• U.S.

National Affairs: Rebuilding the Navy

2 minute read
TIME

The U. S. Navy at present has in commission:

18 battleships 5 second line cruisers 13 light cruisers 3 aircraft carriers 106 destroyers 83 submarines

Last week Secretary of the Navy Wilbur asked Congress to authorize the President to add the following ships to the U. S. Navy:

25 light cruisers 9 destroyer leaders* 32 submarines 5 aircraft carriers

Secretary Wilbur’s list represented the first of four successive programs planned by U. S. Navy men for the next 20 years. Each program is to take five years to complete. The “speculative” cost of the first five-year program, submitted last week, was put at $725,000,000. The U. S. could pay that sum in two years out of its tobacco taxes alone. The cost of the entire 20-year Navy building plan was estimated at $2,900,000,000 or about one-sixth of the present national debt. In advocating the new program, which was transmitted by Secretary Wilbur to Speaker Longworth of the House and thence to the Naval Affairs Committee, President Coolidge assured questioners that it did not conflict with the economy program of his Administration. Four new battleships, costing some $148,000,000, were omitted from the Wilbur list, though building up the U. S. Fleet to a strength permitted under the limitation treaty of 1923 with Britain and Japan was the obvious purpose of the program. The psychology behind the program was apparent.

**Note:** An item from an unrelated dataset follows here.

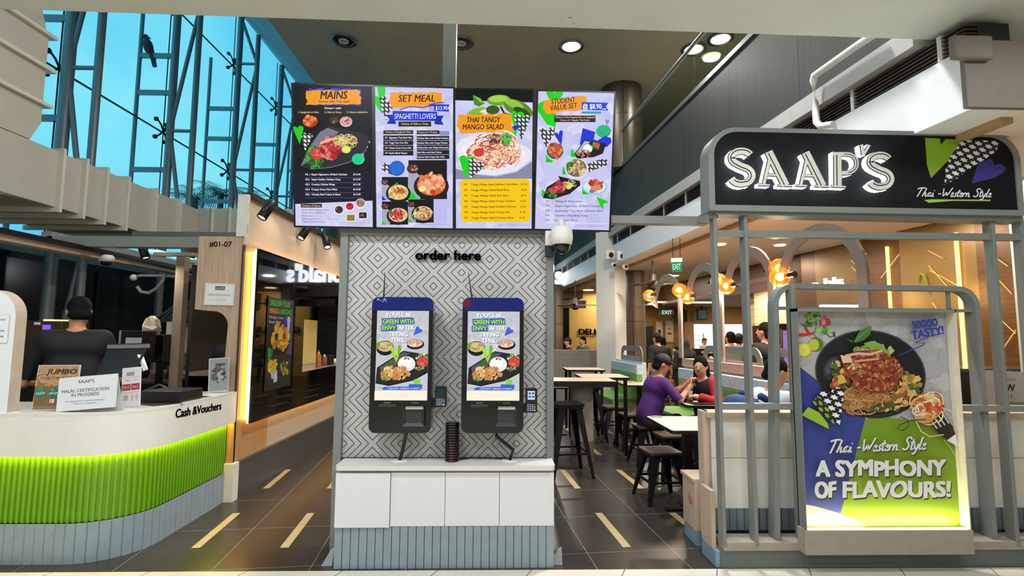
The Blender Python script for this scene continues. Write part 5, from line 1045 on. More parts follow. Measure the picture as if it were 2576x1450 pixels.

The Geneva conference to discuss further limitation of naval armaments having failed, the Coolidge Administration was determined to build the kind of U. S. Navy which would probably have been built had no Geneva conference ever been held. Few observers credited the understanding of the London Times, which greeted the new U. S. Navy announcement with an editorial to the effect that Britain could not be threatened into another fleet-reducing conference.

* Squadron leaders, of similar design but larger, more heavily armed than line destroyers.